Some Questions to the Australian  Government Regarding  Overseas  Aid


Australia’s foreign aid is the most important means by which Australia can foster good relations with other countries, alleviate poverty, influence decisions, and promote stability, peace and development. This is especially true   for the Pacific island states   which have been heavily impacted   by climate change.

 In poor countries the impact of global warming  - apart from  threatening the   survival, water  and   food  supplies - tends to create or intensify conflict to access of resources and, thereby, it strengthens the root causes of terrorism. Because of this it is imperative for Australia, whose small, neighbouring nations are very much impacted by climate change, to drastically increase foreign aid spending.

Other countries (not only China) are, indeed doing this and Britain, for example, last year achieved the UN-set norm of  0.7 % of GNP - in spite of its economic austerity program. In contrast, the Coalition led government in Australia has since 2013 steadily cut back the aid  budget, reducing it by nearly a quarter to  its lowest point in history. It now amounts to a miserable 0.19 % of GDP, less than a third  of what it should be. Worse still, it is scheduled  to decline further  by another  11% over  the next 2  years. 

·         Why is Australia’s foreign aid funding decreasing, while other countries are increasing spending in this area?

Foreign aid contributes to peace and stability just as much, if not more than, defence. Yet the Australian government is choosing to ignore the pro-active means for peace building and reverts to a ‘defence first ‘policy with the military budget increasing in leaps and bounds  to  a  level of 2 %  of GDP ( with $1 trillion committed  to dysfunctional  submarines). Thus Australia is close to spending $10 on defence for every $1 on aid (DevBlog 10, 2016).  If the money (ca $ 700 million dollars) the government  spends  on fighting terrorism is added the imbalance is even grosser.


  •          Why are the military budget and the ODA budget not balanced? And why are the budgets of both arbitrarily determined rather than in relation to their efficacy in promoting peace and global security?  

Australia’s recent “Pacific Step Up” does not change the picture because its $2bn infrastructure financing facility for the Pacific is to be funded out of the ODA budget. It thus,  robbs Peter to pay Paul’ and  comes at the expense of stopping   programs in Asia, especially  Pakistan and Nepal. This is unfair and strategically short-sighted and will have ‘real geopolitical and economic implications’ (Tyler, AsiaLink).

·         Why does Australia neglect Asia in its ODA when Asian countries are our      biggest neighbours and most important economic and strategic partners ?  

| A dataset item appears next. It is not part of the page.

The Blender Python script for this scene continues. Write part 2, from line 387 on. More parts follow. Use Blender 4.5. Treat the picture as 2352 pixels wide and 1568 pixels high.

The Howard government started to shift Australia’s ODA spending away from human empowerment and poverty alleviation towards “governance” (now 24% of ODA), i.e. the strengthening of institutions, especially security forces and the military. This can easily be used by authoritarian regimes to suppress resistance, as in the case of Indonesia and West Papua. Thus our ODA spending is turned towards the opposite of what it is legitimately aimed at. And this trend is becoming the stronger the longer   Australia allows  bilateral agreements on the use of ODA to expire  ( 25 out of 29 contracts have already lapsed!). 

  •          Why is the lion  share  of Australia’s ODA directed towards governance rather than infrastructure and poverty alleviation? And why does Australia allow so many  bilateral agreements on the use of ODA  to expire, thereby effectively relinquishing  control  over  how its  aid is  spent?